Egypt's Appeals Court has upheld a draconian life sentence that was handed down to Mohammed Badie, the spiritual leader of the now outlawed Muslim Brotherhood.

The court ruled on Wednesday that Badie, along with 36 others, who served as ministers in the government led by the country's first democratically elected president, Mohamed Morsi, who was supported by the Brotherhood between 2011 and 2013, deserved life behind bars for inciting violence and murder.

Badie has been viewed as a key element in the Muslim Brotherhood, a party which operated under numerous restrictions during the era of the country's former dictator, Hosni Mubarak. The senior Brotherhood figure played a major role in the popular uprising that led to the ouster of Mubarak in January 2011.

During the Wednesday session, the court also upheld the death sentences for 10 other individuals, who had been tried in absentia.

A criminal court in 2014 tried 47 defendants, who include former youth and supplies ministers, for charges of murder, attempted murder, resisting authorities, assaulting policemen, sabotage, and blocking a main road in the Nile Delta city of Qalyubia.

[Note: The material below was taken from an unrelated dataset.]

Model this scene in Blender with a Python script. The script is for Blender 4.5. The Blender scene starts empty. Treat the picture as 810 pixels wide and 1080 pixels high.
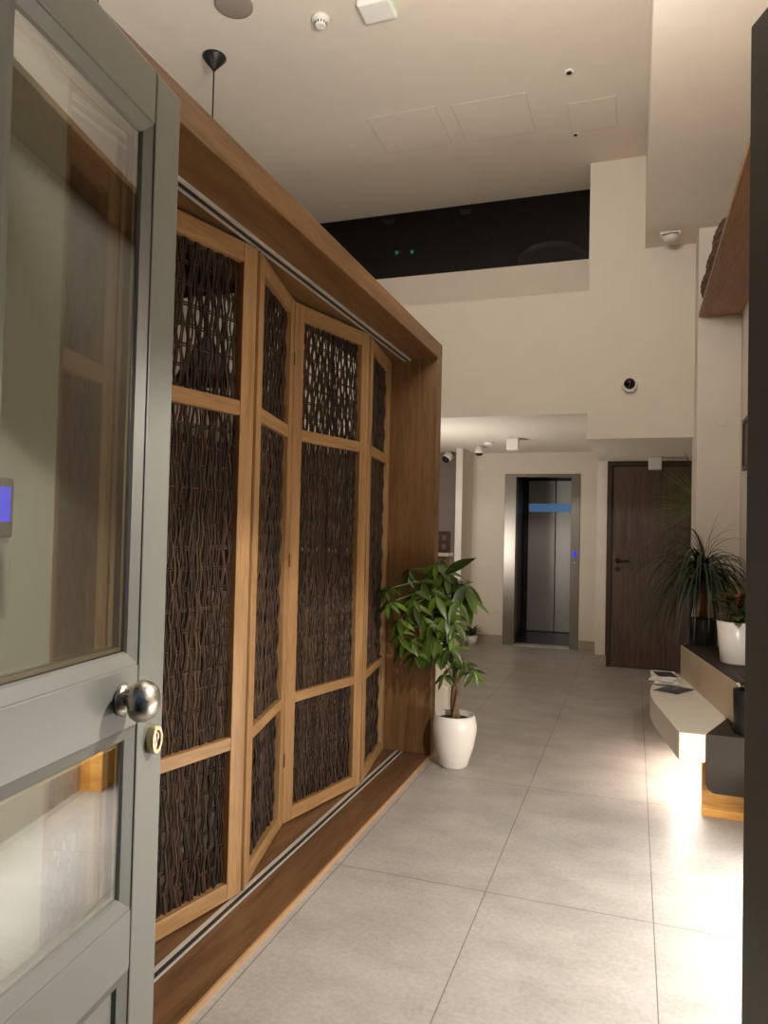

The general legal procedure against the Muslim Brotherhood began in July 2013, when Morsi was ousted in a military coup. The head of the Egyptian armed forces, Abdel Fattah el-Sisi, came to power afterward. Sisi is believed to have orchestrated the coup as well as the ensuing crackdown on the Brotherhood.

Estimates provided by human rights campaigners show that 1,400 people have been killed and 22,000 have been arrested in relation to the crackdown on the members and supporters of the Muslim Brotherhood.

Morsi himself has been sentenced to 20 years in jail for escaping prison in 2011. The Appeals Court endorsed the sentence last week, rejecting his appeal.